Lany: I haven’t totally mastered it. I’m probably like 80% there. I think a lot of it just comes from practice and experience. I started working in finance when I was 19 years old, and I thought I knew everything. After some experience, you end up realizing that you don’t know it all and learn how to be open minded, non-judgmental, and more accepting of what’s going on in the world and my life. I always go back to these questions: “What’s important?” “What am I trying to do?” “What is my purpose?” “What is my passion?” “How does everything that I’m doing fit into that?” If it doesn’t fit, it doesn’t mean that it’s never going to fit. It just means that it’s not going to fit right now. It may be a really good idea and a really good project, but you need to consider if it fits into the direction and the path that you’re on, in your life or in your business.

Carey: Another suggestion you’ve given is surveying your audience. How does that fit into this whole process?

Lany: Well, you can’t just be self serving, because that’s going to get you absolutely nowhere.
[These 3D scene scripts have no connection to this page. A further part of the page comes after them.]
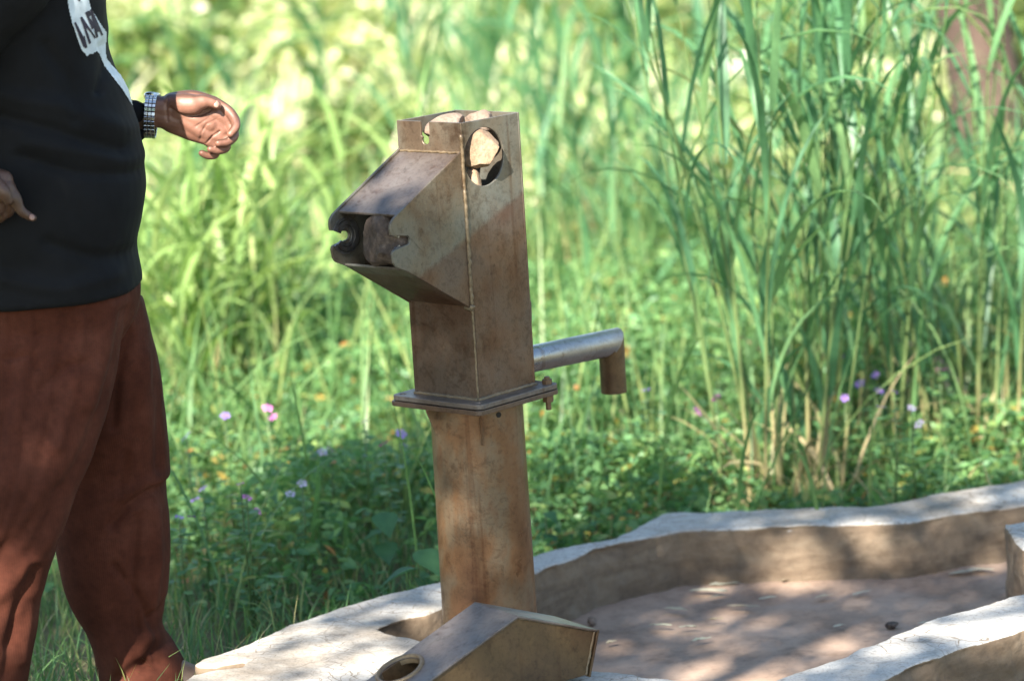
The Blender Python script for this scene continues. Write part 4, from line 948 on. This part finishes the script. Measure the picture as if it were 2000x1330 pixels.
cane_clump(1565, 985, 17, .085, (.95, 1.75), 'tall cane grass clump with straw-coloured base right behind the far rim, right of the spout', 101, (.02, .22), 26)
cane_clump(1640, 930, 9, .10, (1.1, 1.8), 'sparse cane grass just right of the straw-based clump behind the rim', 102, (.02, .2), 6)
cane_clump(1890, 905, 12, .12, (1.0, 1.7), 'cane grass clump at the right edge behind the rim', 103, (.02, .25), 10)
cane_clump(1985, 860, 9, .13, (1.0, 1.7), 'cane grass clump cut by the right edge of the picture', 104, (.02, .25), 6)
cane_clump(1760, 800, 7, .14, (.8, 1.4), 'cane grass clump between the two big clumps, set further back', 105, (.02, .3), 6)
cane_clump(1400, 720, 9, .22, (.7, 1.25), 'blue-green cane grass behind the end of the spout', 106, (.02, .35), 6)
cane_clump(1240, 640, 8, .22, (.7, 1.2), 'cane grass right of the pump head', 107, (.02, .35), 6)
cane_clump(1120, 560, 12, .25, (.7, 1.2), 'cane grass close behind the right side of the pump head', 108, (.02, .35), 4)
cane_clump(365, 855, 13, .10, (.55, .95), 'bright reed clump beside the man\'s thigh', 109, (.02, .3), 6, 'sunlit reeds behind the man', nl=(5, 8))
cane_clump(450, 830, 11, .12, (.5, .9), 'bright reed clump, second from the man', 110, (.02, .35), 6, 'sunlit reeds behind the man', nl=(5, 8))
cane_clump(580, 790, 12, .14, (.5, .95), 'bright reed clump midway between man and pump', 111, (.02, .35), 6, 'sunlit reeds behind the man', nl=(5, 8))
cane_clump(700, 700, 9, .16, (.5, .9), 'bright reed clump just left of the pump beak', 112, (.02, .4), 4, 'sunlit reeds behind the man', nl=(4, 7))
cane_clump(305, 560, 6, .10, (.9, 1.25), 'thin dark upright blades behind the man\'s wrist', 113, (.02, .2), 3, nl=(3, 5))
cane_clump(940, 430, 8, .18, (.75, 1.1), 'pale reed clump rising directly above the pump head', 114, (.02, .25), 3, nl=(4, 6))

def zone(x, y):
    u = (x - CAM_X) / ((y + CAM_D) * .162)
    return 'behind the man' if u < -.72 else 'between the man and the pump' if u < -.3 else 'straight behind the pump' if u < .08 else 'right of the pump above the spout' if u < .4 else 'behind the tall cane grass' if u < .75 else 'at the right edge'
# --- grass tussocks spread over the meadow
TUS = []
for i in range(7):
    n = int(R_(70, 110)); b = np.stack([rng.normal(0, .09, n), rng.normal(0, .09, n), np.zeros(n)], 1); az = np.arctan2(b[:, 1], b[:, 0]) + rng.normal(0, .6, n)
    V, F, T = blades(b, az, R_(.05, .8, n), R_(.4, 2.1, n), R_(.4, 1.05, n), R_(.012, .024, n), 7, np.clip(rng.beta(2, 2.2, n) * .95, 0, .99), 1.5)
    me = npmesh('grass_tussock', V, F, T); me.materials.append(M_grass if i % 2 else M_reed); TUS.append(me)
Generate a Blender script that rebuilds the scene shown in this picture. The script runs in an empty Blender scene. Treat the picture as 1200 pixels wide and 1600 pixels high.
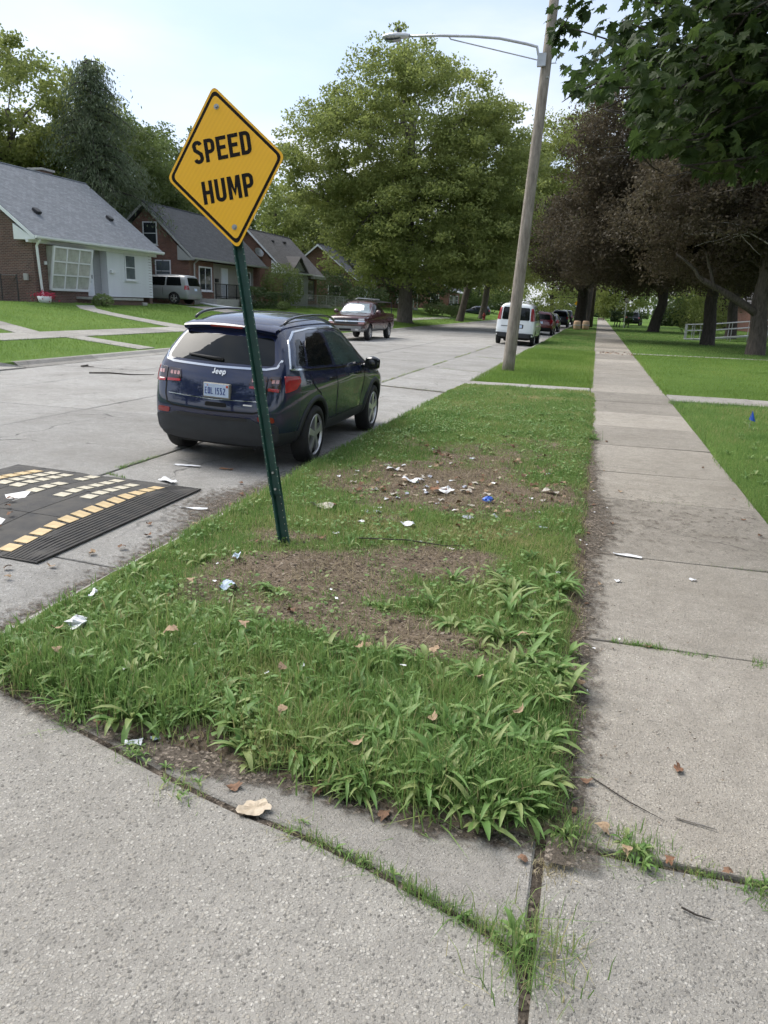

I think you really have to lack at the value of what you are bringing to the table and if it is benefiting you only or something that your audience can gain from. One way to stand out is to tell your story. We all have different paths and different experiences that have gotten us to where we are today, and somebody out there can benefit from your story and your experience. If you’re just telling the same thing that everybody else is telling, you’re not going to stand out or serve your audience. You need to be look at what you’re providing for your audience.

Carey: Can you tell us about what you’re working on right now?

Lany: I’m dropping a product later this year to help businesses and small business owner make a difference in the marketplace and social media. I also have my podcast Lany Said So, which will eventually come out.